The installation of two topside structures last year in the disputed Kuwaiti/Saudi Arabian offshore area was completed using Versabar’s Versatruss heavy-lift system. Following the test lift of the first deck, installation of both topsides was completed in 20 days. Within 10 days of completing the installation of the second deck, the heavy-lift system had been decommissioned and prepared for the 10,000-mi (16,093-km) return trip to Belle Chasse, Louisiana.
Versatruss heavy-lift system
The Versatruss heavy-lift system is a balanced, catamaran configuration that uses mechanical lifting similar to a derrick barge. The system connects to the outboard side of a deck using booms that attach to the centerline of barges with pinned connections. Lifting is achieved through the synchronous pay-in of the main hoist winches through lower horizontal blocks, pulling the two barges together. The pinned booms rotate to generate the lifting loads to raise (and lower) the decks.
The heavy-lift system has been used for deck lifts up to 6,500 tons (5,897 metric tons), for both the installation of new platforms and the decommissioning of old platforms.
The Versatruss system is not a conventional “fixed asset,” it is assembled on a project basis and disassembled following the completion of the work. This meant the system had to be assembled, commissioned, tested, certified, and prepared for 10,000 mi (16,093 km) open sea transportation in about four months.
Retrofitting lift steel to the decks
At the time of the installation contract award, fabrication of the two decks was 100% structurally complete, and 85% complete overall including facilities work. Both decks were designed for a single-hook derrick barge installation, though updated data found the deck weights exceeded the lift capacity of the contracted installation vessel. This changed strategy.
In conjunction with the design engineer, Versabar designed retrofit steel framing to provide the required attachment points and to insure proper distribution of the lift loads into the deck structure. The steel framing was designed to minimize clashes with all piping, cabling, and process equipment. Furnished padeye pins connected the system to the deck. All pins were proof load tested and certified prior to shipping from the US.
Long-range mobilization
The two Versatruss barges were mobilized from Belle Chasse, Louisiana, to the Arabian Gulf by way of the North Atlantic, Mediterranean Sea, Suez Canal, Red Sea, Gulf of Aden, and Indian Ocean. The 10,000-mi mobilization required approximately 60 days and was achieved in generally good weather, except for the portion of the tow through the top of the Indian Ocean during monsoon season. The barges and tugs experienced several days of sea states with significant wave heights of 15 ft (5 m) or more.
During passage through the Gulf of Aden the heavy-lift system was accompanied by armed guards and an armed escort vessel to deter the local pirates. Seventy days prior to passage of the system through this area, the client had a transport barge under mobilization to the topsides fabrication yard taken under pirate control and held for ransom. The Versatruss tow was achieved without incident. The same process was followed during the demobilization and the system safely completed the return to Belle Chasse .

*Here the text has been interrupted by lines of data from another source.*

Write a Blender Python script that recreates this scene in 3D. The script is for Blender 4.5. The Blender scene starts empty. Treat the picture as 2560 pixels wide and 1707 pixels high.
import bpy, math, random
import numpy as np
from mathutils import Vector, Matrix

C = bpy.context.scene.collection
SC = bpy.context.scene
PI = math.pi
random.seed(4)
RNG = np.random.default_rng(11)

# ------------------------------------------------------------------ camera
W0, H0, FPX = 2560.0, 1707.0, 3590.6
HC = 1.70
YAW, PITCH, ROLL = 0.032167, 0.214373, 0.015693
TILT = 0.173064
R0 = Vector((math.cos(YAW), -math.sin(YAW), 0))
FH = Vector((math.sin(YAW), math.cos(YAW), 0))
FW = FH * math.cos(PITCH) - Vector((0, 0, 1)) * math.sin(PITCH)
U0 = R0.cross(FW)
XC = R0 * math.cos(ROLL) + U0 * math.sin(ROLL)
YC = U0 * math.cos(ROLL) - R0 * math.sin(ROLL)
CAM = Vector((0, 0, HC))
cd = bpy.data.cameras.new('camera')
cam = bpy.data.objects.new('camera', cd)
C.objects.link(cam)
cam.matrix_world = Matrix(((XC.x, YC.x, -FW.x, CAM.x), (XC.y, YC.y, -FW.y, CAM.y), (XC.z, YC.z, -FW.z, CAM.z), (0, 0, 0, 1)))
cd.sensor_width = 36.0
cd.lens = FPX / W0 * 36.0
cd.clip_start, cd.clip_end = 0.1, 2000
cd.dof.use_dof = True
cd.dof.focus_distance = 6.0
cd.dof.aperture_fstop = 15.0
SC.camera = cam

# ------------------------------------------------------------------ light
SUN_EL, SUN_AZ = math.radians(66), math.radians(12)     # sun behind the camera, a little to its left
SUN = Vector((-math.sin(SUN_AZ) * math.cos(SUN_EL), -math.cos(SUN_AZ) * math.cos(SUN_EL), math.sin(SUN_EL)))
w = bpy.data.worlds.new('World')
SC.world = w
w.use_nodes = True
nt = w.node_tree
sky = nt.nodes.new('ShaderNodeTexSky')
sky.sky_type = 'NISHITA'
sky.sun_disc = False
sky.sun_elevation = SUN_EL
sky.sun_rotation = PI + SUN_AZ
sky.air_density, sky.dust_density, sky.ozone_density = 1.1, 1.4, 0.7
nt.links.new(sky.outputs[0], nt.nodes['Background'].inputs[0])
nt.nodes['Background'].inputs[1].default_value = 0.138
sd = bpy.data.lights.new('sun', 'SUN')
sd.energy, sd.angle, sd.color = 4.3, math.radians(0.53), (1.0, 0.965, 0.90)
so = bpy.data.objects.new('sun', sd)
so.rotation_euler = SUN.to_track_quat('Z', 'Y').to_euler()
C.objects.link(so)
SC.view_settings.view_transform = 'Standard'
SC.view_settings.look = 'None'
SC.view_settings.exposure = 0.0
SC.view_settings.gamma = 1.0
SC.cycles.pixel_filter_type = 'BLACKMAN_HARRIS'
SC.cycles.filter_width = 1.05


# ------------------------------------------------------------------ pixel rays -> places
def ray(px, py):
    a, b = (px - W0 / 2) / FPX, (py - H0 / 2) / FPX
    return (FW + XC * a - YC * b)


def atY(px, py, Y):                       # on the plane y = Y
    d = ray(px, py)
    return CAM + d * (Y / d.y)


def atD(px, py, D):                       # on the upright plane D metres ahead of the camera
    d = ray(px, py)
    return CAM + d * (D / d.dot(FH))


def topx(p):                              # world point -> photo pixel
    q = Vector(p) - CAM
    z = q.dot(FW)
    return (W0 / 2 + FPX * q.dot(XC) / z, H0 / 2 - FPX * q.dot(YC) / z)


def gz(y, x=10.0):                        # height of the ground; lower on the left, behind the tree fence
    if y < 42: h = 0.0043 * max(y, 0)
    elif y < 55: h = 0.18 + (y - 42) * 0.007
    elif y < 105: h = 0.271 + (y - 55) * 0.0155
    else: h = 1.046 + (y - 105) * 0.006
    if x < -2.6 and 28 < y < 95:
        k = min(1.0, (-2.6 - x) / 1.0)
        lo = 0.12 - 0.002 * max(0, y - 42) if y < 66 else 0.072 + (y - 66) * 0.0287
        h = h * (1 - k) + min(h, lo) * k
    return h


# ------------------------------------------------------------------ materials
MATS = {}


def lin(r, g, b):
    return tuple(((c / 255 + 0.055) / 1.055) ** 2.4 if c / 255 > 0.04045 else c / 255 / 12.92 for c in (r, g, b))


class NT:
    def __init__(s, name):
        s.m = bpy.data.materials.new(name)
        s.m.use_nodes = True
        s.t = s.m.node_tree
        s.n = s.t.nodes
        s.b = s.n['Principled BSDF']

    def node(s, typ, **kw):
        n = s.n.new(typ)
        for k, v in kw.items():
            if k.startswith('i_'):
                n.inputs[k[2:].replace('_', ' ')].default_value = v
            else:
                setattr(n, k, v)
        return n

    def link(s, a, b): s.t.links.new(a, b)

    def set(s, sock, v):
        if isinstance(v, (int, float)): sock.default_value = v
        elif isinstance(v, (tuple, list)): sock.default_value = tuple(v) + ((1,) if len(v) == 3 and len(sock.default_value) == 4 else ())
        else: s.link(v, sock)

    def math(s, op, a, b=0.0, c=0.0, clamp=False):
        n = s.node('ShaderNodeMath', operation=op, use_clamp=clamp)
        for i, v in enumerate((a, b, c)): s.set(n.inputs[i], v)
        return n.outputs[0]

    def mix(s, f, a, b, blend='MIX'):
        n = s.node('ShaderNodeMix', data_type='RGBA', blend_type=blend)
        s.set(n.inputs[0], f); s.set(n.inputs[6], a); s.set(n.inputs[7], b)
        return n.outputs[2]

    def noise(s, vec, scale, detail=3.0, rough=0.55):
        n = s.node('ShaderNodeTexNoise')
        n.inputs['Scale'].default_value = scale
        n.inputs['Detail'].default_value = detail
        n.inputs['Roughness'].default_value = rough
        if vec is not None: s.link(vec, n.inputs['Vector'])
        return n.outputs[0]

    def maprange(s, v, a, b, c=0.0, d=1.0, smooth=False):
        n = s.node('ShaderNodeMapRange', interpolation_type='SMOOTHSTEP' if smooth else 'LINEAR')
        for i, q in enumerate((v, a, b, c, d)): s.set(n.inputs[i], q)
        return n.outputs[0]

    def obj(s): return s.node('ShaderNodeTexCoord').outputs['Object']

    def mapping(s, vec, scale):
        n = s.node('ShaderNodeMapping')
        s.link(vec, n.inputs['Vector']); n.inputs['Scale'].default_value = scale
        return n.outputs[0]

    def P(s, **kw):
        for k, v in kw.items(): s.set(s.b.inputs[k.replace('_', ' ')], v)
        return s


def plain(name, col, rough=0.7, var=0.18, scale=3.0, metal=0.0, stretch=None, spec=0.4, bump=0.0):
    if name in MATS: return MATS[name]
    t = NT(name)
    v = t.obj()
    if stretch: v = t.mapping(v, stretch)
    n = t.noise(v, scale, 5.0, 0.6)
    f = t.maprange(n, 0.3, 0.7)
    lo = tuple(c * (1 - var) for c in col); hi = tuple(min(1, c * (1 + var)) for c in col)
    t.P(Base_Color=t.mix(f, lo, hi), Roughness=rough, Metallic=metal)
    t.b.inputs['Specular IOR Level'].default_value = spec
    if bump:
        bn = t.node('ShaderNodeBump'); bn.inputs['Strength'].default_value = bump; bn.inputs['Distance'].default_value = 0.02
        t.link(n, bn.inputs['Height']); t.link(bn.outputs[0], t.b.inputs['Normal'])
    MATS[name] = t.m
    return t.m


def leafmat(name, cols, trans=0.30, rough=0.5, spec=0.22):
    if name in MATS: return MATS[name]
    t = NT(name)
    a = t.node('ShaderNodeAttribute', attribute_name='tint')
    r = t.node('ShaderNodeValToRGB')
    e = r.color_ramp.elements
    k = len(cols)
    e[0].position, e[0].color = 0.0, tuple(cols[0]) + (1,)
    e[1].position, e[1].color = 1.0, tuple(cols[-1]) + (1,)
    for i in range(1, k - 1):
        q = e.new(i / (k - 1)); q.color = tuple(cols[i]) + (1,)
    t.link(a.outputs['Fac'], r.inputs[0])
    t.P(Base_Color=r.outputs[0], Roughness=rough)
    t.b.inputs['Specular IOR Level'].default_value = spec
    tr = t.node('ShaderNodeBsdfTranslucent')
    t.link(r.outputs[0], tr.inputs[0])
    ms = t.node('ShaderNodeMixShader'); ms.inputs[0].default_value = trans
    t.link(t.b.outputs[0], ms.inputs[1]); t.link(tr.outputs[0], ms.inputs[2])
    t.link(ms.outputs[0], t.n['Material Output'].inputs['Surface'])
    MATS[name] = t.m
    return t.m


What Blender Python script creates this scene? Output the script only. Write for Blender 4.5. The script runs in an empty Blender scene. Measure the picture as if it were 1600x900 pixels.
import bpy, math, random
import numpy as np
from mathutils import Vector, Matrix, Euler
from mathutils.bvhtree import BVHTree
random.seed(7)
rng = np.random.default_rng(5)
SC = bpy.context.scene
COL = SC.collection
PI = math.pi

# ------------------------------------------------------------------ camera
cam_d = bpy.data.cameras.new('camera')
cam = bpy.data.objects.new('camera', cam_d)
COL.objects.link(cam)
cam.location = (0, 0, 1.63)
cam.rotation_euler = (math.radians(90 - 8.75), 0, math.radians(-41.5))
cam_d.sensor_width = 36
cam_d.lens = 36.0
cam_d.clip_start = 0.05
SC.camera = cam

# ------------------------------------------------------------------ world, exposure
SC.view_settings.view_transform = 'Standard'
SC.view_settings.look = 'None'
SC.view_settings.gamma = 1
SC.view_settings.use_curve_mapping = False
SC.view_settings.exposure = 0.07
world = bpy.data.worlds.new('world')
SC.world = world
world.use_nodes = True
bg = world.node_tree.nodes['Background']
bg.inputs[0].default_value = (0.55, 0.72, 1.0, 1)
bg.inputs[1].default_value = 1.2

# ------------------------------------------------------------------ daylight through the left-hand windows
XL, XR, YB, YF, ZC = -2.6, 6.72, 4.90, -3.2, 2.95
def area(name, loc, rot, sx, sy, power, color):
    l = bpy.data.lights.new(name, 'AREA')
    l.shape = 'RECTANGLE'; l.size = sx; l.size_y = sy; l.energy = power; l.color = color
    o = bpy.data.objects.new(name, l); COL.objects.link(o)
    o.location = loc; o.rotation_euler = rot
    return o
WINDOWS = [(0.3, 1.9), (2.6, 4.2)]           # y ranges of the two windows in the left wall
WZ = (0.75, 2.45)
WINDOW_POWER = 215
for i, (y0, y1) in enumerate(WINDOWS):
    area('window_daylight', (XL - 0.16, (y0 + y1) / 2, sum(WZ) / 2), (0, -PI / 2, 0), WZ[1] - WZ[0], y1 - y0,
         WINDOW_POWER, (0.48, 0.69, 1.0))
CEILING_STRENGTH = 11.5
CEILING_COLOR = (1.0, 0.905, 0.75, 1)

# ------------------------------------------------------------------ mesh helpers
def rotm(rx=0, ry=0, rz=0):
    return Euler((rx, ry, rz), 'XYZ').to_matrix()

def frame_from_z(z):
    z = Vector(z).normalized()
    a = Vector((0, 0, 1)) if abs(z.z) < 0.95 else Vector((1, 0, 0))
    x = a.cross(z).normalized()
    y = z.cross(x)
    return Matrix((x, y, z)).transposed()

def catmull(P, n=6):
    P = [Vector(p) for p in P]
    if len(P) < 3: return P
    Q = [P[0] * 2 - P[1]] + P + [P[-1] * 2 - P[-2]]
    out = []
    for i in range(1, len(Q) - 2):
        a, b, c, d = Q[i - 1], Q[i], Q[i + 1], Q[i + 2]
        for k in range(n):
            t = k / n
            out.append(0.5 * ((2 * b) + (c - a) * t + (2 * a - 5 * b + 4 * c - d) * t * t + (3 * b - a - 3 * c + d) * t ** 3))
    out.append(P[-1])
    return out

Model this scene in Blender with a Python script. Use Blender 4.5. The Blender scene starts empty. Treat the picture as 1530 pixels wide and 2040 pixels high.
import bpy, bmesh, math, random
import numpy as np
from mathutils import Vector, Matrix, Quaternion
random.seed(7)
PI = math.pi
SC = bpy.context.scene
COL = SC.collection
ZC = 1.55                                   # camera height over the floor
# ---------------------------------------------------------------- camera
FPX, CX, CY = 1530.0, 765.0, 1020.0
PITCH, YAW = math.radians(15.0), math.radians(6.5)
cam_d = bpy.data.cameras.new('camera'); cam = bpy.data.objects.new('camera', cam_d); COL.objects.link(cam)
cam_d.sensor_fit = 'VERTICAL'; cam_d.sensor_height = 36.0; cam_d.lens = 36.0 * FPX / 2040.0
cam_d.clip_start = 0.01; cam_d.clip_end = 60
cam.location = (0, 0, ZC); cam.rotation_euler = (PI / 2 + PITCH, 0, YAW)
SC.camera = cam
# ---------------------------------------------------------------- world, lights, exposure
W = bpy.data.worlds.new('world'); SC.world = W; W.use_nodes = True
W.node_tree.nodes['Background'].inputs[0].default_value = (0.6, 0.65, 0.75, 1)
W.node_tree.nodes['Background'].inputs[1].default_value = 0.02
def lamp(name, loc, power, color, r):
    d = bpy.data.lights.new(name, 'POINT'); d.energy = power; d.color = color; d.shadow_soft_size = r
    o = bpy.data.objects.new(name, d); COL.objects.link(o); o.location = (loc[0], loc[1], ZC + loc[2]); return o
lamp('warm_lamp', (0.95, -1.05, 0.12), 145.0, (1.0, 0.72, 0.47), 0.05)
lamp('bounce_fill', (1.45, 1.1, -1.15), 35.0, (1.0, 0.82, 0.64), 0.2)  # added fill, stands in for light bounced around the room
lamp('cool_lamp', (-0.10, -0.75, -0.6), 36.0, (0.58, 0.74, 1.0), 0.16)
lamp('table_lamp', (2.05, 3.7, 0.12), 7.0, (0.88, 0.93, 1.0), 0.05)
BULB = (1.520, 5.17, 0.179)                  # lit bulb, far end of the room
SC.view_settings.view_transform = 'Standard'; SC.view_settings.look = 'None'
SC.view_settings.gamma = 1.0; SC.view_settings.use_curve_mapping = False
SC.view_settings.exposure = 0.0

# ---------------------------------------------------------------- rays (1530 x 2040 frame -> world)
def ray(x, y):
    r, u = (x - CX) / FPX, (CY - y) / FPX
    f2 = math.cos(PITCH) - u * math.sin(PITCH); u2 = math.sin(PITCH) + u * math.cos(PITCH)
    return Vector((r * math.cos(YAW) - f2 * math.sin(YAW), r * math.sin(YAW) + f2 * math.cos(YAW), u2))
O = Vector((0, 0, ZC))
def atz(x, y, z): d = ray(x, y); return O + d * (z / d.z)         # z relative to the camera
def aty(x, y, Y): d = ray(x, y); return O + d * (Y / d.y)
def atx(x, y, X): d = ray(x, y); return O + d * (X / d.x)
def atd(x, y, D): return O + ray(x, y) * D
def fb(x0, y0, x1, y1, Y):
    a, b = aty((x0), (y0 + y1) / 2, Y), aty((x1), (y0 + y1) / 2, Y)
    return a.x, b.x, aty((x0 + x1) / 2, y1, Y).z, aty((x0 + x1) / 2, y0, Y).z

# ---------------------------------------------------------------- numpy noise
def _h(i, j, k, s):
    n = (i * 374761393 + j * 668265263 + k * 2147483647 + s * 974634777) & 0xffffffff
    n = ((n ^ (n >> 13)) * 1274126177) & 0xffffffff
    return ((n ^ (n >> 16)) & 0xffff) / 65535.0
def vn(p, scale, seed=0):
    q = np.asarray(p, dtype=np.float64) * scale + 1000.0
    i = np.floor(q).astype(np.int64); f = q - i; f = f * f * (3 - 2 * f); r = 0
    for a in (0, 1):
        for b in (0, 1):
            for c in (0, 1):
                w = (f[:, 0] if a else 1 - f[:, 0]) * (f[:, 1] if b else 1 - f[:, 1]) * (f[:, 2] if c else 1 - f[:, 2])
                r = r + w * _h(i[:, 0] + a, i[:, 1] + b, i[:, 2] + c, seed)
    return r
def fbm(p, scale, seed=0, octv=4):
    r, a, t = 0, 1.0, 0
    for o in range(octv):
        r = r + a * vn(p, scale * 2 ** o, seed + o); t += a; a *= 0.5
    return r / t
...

Moving the topside over the jacket.
In-kingdom operations
The scope of installation services included the following:
- Re-commissioning of the Versatruss system following mobilization
- Versatruss hook-up to the topsides in sheltered waters
- A test lift of each of the decks at the port location
- Tow of Versatruss and the topsides to the installation location in trimaran formation (the deck on the main transport barge with the Versatruss barges attached)
- Installation of each of the topsides on the pre-installed jackets.
Jubail Commercial Port, 125 mi (201 km) southwest of the final installation site, was the primary base of operations for the commissioning, hook-up, and test lift operations. Local land cranes were used to support commissioning activities and local port tugs were used in addition to the Versatruss tugs for local barge maneuvering and handling.
A test lift of each of the decks allowed thorough verification of the lift sequence and a check for clashes and lift system trim. The test lift also fulfilled an additional function. Field geometry and location of other secondary structures on the deck transport barges (flare jackets, bridges) required the topsides to be relocated on each of the barges prior to installation. This was achieved by rotating each of the deck transport barges during the test lift process.
The trimaran tow procedure has been used on all topsides installations performed by Versatruss. This method is validated by theoretical analysis, model test, and field performance. During the trimaran tow, Versatruss supports approximately 60% of the weight of the topsides, with the remaining 40% supported by the main transportation barge.
This level of load distribution provides a stable and coherent system for towing. For this project, annual storm data was selected as the design criteria for the trimaran tow. During the installation of the first topside sea state conditions with a wave height equal to approximately 75% of the selected design conditions were encountered. The measured loads in the system during this tow showed dynamic loads to be well within predicted levels for those conditions (typical maximum dynamic amplification factor of 1.25 for internal lift system loads).
The total lift weights of the two topsides installed were 2,900 short tons (2,631 metric tons) and 3,600 short tons (3,266 metric tons). Versabar says the heavy-lift system previously installed topsides with lift weights of up to 6,500 short tons (5,897 metric tons) and the technology can be scaled for lifts of 20,000 tons (18,144 metric tons) or greater using the same general configuration.